— START RECORDS —
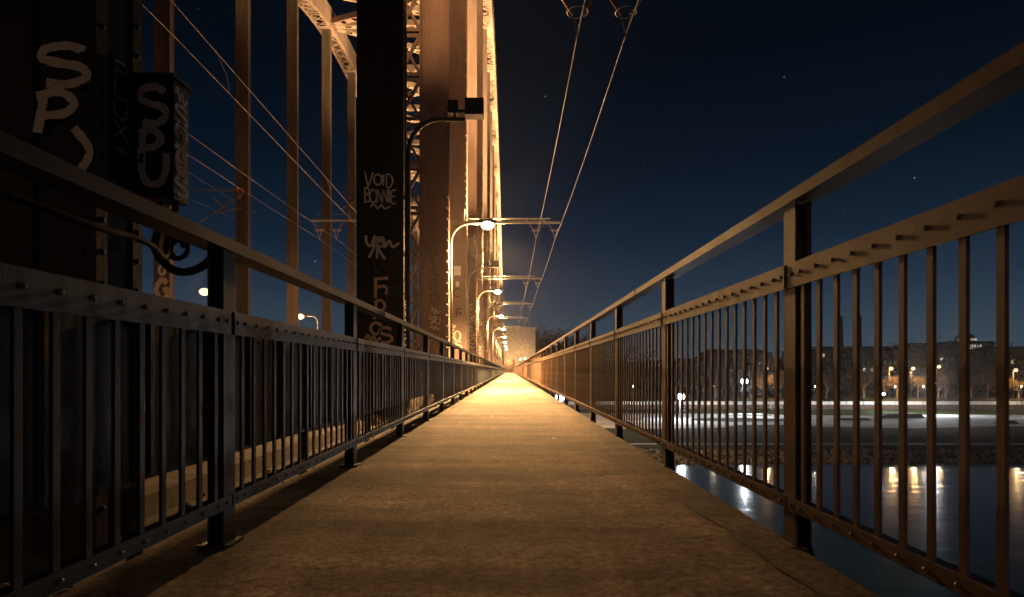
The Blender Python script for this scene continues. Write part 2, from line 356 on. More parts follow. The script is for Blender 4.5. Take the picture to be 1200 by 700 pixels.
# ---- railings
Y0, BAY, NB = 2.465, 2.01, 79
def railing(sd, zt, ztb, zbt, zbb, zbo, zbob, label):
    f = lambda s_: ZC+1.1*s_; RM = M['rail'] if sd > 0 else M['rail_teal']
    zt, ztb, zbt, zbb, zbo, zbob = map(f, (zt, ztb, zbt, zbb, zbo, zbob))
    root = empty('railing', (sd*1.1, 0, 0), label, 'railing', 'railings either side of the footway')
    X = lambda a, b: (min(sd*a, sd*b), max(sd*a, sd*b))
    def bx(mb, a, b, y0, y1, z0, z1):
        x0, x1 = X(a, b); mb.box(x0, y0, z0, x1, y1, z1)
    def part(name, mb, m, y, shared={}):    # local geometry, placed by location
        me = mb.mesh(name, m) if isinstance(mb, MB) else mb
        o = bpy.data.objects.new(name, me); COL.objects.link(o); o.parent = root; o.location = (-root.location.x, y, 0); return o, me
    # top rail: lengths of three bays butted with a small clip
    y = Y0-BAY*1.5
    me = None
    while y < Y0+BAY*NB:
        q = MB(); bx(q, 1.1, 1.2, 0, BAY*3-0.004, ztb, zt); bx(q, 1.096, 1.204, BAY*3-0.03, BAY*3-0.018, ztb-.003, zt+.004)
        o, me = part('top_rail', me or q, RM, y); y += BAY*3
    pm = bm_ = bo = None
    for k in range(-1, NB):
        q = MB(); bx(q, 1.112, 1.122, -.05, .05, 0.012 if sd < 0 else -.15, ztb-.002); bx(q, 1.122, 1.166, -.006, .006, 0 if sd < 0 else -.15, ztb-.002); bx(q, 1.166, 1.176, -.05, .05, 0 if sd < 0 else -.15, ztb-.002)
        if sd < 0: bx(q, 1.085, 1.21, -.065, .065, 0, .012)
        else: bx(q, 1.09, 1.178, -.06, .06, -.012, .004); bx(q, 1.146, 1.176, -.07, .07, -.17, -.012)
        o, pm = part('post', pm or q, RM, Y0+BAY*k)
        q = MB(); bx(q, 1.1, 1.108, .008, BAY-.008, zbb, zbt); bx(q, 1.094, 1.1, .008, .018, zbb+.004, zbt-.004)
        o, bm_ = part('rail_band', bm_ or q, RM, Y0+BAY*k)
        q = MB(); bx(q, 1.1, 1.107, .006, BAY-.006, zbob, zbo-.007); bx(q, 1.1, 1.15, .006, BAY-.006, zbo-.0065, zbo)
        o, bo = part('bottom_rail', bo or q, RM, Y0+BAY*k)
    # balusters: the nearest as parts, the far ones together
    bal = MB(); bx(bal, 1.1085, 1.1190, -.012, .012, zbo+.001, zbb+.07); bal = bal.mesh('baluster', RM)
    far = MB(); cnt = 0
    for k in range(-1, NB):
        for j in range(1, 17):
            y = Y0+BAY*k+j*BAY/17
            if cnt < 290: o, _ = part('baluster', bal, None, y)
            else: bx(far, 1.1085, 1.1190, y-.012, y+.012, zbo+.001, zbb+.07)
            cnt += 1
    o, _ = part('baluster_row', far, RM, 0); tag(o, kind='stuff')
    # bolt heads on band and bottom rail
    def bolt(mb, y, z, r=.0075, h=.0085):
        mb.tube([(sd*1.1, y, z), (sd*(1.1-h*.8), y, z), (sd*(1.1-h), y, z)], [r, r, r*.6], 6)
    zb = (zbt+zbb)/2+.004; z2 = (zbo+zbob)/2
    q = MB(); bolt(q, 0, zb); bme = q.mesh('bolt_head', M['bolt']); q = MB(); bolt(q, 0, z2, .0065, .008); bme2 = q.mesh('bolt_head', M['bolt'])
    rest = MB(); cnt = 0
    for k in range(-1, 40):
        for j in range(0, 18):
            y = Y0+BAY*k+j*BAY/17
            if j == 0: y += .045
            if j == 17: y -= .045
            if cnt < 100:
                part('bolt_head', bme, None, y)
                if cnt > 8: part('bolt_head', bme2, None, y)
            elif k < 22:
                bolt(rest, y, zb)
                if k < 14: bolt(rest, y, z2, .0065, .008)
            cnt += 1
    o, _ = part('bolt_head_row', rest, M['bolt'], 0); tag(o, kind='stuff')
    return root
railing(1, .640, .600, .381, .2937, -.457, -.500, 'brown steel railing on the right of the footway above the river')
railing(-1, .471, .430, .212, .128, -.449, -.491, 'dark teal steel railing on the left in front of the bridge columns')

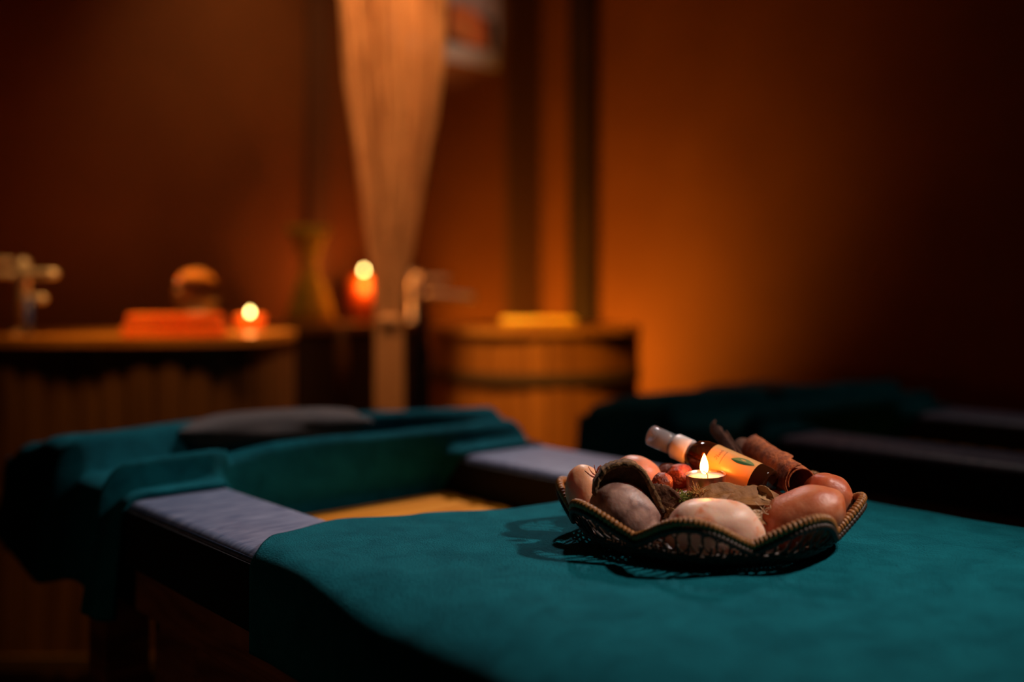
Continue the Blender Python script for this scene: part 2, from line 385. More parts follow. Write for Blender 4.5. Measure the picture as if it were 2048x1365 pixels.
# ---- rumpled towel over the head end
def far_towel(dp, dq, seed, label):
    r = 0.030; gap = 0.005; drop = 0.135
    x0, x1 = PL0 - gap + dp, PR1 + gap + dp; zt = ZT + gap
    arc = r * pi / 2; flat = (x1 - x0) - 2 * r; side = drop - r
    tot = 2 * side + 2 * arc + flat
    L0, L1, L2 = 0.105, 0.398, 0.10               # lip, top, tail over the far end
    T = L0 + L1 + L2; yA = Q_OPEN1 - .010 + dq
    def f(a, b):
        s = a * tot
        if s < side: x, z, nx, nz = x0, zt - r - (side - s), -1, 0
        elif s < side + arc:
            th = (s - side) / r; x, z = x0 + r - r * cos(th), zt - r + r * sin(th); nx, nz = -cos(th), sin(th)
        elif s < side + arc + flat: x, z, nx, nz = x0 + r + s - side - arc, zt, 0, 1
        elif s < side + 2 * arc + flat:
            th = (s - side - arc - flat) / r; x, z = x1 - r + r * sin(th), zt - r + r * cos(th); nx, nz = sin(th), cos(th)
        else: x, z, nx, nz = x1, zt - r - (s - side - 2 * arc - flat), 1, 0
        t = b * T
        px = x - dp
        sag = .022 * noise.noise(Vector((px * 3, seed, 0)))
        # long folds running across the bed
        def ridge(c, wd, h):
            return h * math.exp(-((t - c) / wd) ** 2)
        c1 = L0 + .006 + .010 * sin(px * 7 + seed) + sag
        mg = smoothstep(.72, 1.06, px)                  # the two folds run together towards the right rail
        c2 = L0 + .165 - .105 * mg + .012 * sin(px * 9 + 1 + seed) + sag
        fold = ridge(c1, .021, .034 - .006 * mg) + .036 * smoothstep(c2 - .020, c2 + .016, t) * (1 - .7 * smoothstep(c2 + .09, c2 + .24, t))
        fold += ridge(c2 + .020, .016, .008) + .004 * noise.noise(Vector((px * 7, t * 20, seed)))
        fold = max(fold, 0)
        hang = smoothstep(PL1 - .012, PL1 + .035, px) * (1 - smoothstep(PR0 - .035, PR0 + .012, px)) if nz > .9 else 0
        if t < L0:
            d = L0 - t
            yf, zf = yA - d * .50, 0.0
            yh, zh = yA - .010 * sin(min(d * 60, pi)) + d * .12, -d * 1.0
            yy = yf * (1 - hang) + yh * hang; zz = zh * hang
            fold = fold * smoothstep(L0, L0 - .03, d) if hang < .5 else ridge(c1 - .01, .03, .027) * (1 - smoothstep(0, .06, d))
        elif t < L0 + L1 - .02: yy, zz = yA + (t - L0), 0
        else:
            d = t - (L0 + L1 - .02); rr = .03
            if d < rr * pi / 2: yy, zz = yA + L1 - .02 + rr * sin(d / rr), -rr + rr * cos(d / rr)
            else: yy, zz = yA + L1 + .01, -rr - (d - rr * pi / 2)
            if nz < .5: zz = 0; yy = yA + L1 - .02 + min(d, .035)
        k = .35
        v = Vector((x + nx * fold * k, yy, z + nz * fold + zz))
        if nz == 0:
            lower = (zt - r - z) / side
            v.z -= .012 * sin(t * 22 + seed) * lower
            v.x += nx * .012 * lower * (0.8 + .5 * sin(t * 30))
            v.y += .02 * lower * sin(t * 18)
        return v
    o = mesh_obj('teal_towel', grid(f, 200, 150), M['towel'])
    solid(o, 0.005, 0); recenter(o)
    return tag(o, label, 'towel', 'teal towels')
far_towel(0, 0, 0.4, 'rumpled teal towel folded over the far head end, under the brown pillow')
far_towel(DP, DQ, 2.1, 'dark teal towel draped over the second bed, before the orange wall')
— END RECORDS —
## GOAL OF THE EXERCISE
Scan the entries above. Copy each line that has the string "script".

## RESULT BELOW
The Blender Python script for this scene continues. Write part 2, from line 356 on. More parts follow. The script is for Blender 4.5. Take the picture to be 1200 by 700 pixels.
Continue the Blender Python script for this scene: part 2, from line 385. More parts follow. Write for Blender 4.5. Measure the picture as if it were 2048x1365 pixels.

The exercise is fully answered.